From the Kingsport Times News, Kingsport, TN Editorial Section today...
Editorial: Our hysteria over school shootings affects children
May 29th, 2013 7:53 am by Staff Report
• A six-year-old South Carolina girl is expelled from kindergarten after bringing a plastic toy gun to class.
• A five-year-old Pennsylvania girl is suspended for making a “terroristic threat” by bringing her bubble gun to school.
• A Virginia first-grader is suspended for pointing a finger and saying, “Pow.”
• Among “dangerous weapons” banned at some schools are nail clippers and among banned substances, Alka-Seltzer.
• Locally, reports of an armed robbery in Gray prompt the lockdown of three county schools.
• Carters Valley Elementary in Church Hill is locked down, and four squad cars respond when two persons attending a kindergarten graduation are thought to be suspicious.
• In Sullivan County, a photo of a person near a school taken by officers even though he posed no threat is nonetheless distributed to a principal, then to teachers, and then all over Facebook.

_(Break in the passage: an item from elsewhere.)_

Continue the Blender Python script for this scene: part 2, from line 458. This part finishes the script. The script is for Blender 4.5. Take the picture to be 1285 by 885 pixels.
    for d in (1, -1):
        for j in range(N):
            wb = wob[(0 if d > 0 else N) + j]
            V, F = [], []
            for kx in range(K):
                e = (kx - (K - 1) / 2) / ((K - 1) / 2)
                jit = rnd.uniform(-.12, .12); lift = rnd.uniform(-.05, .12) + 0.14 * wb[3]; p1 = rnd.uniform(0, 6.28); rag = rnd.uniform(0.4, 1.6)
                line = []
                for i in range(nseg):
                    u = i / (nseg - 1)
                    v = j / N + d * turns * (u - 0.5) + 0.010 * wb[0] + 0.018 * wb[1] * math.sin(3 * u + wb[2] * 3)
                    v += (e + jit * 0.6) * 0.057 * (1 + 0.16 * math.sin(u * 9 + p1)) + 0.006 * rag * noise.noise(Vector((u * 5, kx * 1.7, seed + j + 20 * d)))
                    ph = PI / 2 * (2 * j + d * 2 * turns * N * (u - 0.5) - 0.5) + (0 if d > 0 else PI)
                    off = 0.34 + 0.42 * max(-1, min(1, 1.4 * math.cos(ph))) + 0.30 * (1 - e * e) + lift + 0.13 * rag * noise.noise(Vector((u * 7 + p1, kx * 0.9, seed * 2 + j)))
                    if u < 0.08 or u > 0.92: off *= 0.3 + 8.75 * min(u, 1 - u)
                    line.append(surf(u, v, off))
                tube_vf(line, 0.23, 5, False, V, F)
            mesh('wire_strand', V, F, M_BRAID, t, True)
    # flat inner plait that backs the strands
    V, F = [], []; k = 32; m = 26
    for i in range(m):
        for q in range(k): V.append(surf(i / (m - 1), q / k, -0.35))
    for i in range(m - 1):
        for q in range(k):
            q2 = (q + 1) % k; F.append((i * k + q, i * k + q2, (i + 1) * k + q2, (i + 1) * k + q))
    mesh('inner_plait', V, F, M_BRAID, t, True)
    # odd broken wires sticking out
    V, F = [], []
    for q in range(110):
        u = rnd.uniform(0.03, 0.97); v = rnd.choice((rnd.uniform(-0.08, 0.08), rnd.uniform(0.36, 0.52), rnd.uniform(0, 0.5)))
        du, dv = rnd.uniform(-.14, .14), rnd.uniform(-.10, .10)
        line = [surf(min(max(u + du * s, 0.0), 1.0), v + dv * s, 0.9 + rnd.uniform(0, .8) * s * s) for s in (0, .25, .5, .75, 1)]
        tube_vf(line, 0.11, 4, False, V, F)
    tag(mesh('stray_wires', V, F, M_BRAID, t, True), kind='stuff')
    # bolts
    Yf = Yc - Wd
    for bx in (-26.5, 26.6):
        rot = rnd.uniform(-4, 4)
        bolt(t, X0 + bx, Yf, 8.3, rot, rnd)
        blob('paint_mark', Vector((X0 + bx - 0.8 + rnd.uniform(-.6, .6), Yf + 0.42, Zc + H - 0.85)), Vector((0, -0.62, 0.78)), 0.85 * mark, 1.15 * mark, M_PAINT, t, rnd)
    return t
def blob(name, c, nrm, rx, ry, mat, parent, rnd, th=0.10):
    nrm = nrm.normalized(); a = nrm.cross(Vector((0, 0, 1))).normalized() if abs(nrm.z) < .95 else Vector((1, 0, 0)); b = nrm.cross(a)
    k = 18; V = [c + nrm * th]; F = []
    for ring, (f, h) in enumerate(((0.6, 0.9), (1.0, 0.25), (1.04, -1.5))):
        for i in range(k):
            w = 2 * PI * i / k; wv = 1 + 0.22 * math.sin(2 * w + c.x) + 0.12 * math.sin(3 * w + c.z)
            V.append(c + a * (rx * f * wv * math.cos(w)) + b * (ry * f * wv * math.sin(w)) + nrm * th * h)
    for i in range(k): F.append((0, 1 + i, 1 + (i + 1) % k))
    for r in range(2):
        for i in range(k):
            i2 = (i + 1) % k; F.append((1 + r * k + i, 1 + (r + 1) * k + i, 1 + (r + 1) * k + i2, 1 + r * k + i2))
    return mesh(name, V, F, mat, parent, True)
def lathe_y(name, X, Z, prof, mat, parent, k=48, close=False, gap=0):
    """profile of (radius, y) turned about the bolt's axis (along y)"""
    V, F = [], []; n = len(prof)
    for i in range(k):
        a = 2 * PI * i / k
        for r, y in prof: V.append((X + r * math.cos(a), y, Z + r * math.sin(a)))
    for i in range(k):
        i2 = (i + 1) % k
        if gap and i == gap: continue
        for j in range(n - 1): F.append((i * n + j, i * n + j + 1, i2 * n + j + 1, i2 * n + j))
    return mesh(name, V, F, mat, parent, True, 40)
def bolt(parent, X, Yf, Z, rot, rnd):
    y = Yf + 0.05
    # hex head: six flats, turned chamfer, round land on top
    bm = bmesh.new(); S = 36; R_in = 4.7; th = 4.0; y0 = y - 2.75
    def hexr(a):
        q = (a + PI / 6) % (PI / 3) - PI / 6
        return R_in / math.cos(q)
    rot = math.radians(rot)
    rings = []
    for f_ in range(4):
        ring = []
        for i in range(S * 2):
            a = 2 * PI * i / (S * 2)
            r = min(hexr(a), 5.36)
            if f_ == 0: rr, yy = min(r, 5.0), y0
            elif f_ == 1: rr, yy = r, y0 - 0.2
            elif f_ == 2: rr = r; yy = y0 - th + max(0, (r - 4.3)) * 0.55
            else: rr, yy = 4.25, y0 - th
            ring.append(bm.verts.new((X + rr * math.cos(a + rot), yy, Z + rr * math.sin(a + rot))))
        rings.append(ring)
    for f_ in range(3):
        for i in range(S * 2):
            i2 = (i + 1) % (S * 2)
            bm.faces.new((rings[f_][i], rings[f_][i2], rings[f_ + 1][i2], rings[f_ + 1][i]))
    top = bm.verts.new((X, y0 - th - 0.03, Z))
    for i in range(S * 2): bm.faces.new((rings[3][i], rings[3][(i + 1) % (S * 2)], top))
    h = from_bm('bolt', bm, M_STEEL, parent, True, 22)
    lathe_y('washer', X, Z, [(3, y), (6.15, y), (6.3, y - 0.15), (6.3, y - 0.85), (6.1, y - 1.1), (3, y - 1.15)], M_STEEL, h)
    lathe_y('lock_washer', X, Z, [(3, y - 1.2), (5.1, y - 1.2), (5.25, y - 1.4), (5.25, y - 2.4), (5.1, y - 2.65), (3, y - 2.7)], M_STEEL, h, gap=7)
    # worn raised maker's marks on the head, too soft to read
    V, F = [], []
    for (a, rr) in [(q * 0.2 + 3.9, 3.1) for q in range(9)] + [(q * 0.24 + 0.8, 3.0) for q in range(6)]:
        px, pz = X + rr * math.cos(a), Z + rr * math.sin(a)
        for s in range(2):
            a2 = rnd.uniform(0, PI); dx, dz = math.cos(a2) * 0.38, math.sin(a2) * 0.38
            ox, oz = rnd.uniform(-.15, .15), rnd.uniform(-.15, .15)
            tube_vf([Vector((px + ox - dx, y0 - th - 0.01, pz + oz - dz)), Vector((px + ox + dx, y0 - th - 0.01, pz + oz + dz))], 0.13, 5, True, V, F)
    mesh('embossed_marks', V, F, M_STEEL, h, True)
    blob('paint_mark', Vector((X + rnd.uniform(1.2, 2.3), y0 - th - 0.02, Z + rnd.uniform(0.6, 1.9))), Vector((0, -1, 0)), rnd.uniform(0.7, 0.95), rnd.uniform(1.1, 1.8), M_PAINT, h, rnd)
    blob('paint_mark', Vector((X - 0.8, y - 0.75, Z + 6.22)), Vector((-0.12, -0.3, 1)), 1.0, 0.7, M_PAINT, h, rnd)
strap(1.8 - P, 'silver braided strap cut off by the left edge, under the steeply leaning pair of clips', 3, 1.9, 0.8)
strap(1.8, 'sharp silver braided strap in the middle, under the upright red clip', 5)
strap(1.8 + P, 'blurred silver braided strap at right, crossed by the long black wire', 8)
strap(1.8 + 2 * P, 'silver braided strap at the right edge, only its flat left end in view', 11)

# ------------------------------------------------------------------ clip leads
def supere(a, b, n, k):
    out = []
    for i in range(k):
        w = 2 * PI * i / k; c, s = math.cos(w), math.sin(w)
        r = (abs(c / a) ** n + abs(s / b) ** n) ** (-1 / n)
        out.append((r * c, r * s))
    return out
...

We remain on edge over school shootings, but are we more frightened than we should be? Are we overreacting to the point some innocent person could get hurt or worse by walking by a school in dark clothing?
Tough questions. But with out-of-control zero-tolerance policies turning innocent children into objects of fear and ridicule and nervous law enforcement officers unaware of what they’re really responding to, these questions need to be examined.
Violence in schools remains a very rare occurrence — 99.99 percent of the nation’s some 125,000 schools have never had a homicide, and the odds of a shooting in an elementary or middle school are about 1 in 142,000 while every day on average, eight children are killed with firearms outside schools and 32 die in accidents.
Decades ago during the Cold War, children went through “air raid drills” where they were instructed to hide under their desks or hug the walls in the event of a nuclear strike. They were too young to realize the absurdity of these drills, but since they never saw or heard about nuclear bombs falling anywhere in the U.S. thought little of them.
Today kids know what happened at Sandy Hook.
And while we want schools always to be safe and our children never to be fearful while attending them, what’s the impact of lockdowns every time someone sees something suspicious when teachers lock doors, close blinds, and usher children into a corner telling them to be very quiet?
What are we doing to innocent children caught up in adult hysteria who are sent home for absolutely innocent behavior like pointing a finger? We may be more frightened than we need to be.
That doesn’t mean we shouldn’t focus on school safety in every respect and take measures to ensure it. But neither should our schools be turned into fortresses, and neither should we dispense with common sense over ridiculous policies that harm children because, for instance, they forgot to leave the nail clippers at home.